What does stack mean?
An application stack is the combination of everything needed to run the app: runtime, dependencies, database, environment configuration, reverse proxy or web server, process management, SSL, and deployment routine.
What can the agent do?
- Check the operating system, runtime, and available tools.
- Install required dependencies after approval.
- Create or configure a database and migrations.
- Set up a web server or reverse proxy.
- Configure a process manager, container, or service.
- Build the app, start it, and test that it responds.
- Create a simple runbook for future deployments.
Safe order of work
- Inspect the server and project requirements without changing anything.
- Create a plan: dependencies, database, web server, environment variables, and verification.
- Get approval before installation, database changes, firewall changes, and production deployment.
- Install and configure one piece at a time.
- Build and start the application.
- Verify the live URL, service status, and any health checks.
- Document commands, locations, and the future deployment routine without storing secrets.
Good prompt
"Set up this app on a new VPS. Start by inspecting the environment and writing a plan before installing anything.

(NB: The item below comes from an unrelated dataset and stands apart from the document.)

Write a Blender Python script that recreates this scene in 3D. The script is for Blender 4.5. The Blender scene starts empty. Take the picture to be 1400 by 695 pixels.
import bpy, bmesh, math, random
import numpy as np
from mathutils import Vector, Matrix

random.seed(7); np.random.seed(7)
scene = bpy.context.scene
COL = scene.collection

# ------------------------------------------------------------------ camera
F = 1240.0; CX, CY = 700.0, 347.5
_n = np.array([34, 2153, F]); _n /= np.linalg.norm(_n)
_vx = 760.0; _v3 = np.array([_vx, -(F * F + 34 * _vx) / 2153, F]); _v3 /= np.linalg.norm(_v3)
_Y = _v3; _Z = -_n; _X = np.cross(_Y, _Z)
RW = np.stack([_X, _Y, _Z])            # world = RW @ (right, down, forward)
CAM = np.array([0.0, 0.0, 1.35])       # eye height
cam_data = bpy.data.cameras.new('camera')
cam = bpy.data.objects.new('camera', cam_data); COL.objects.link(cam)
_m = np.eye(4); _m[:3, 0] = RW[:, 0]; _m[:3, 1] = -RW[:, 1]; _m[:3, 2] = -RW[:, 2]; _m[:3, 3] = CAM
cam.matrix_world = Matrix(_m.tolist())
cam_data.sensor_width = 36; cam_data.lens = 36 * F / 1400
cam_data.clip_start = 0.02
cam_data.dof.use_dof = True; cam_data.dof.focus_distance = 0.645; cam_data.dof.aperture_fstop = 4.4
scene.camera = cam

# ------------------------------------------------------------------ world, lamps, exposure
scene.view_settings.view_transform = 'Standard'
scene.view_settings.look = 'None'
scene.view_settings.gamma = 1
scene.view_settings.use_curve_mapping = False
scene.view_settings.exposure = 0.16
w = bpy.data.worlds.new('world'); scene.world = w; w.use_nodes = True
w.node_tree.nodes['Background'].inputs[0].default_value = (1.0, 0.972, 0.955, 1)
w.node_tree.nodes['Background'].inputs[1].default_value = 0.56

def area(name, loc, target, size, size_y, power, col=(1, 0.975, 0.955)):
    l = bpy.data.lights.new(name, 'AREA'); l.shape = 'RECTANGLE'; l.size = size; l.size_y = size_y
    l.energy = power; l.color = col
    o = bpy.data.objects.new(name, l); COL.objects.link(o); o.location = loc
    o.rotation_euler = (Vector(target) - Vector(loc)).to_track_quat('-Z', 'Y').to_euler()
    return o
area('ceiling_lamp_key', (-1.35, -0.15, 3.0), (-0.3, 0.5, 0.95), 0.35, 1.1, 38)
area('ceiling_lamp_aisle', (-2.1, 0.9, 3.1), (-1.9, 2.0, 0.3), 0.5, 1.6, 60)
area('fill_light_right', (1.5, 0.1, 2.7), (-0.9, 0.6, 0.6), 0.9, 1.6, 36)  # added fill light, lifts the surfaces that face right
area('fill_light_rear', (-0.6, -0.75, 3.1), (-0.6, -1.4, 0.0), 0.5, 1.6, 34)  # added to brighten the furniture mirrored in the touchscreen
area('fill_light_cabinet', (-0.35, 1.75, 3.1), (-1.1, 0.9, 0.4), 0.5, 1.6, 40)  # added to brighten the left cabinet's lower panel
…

Do not print secrets. Ask for approval before database creation, firewall changes, or production deployment. When the app runs, verify the live URL and write a short runbook."
Important: the agent can do a lot of technical work, but the customer should still control access, domain, DNS, backups, security, and production approval.
More stack setup prompts
- "Inspect the server and tell me which runtime, database, and webserver components are already installed."
- "Install dependencies only after showing me the exact plan and asking for approval."
- "Configure the database and run migrations, but create a backup or rollback plan first."
- "Set up the reverse proxy and TLS for this domain, then verify the public URL."
- "Create a runbook with start, stop, deploy, backup, and health-check commands."
What should be documented afterward?
- How the app is started, stopped, and deployed.
- Which services are running.
- How database migrations and backups work.
- How to verify that the app is healthy.
- Which steps require manual approval.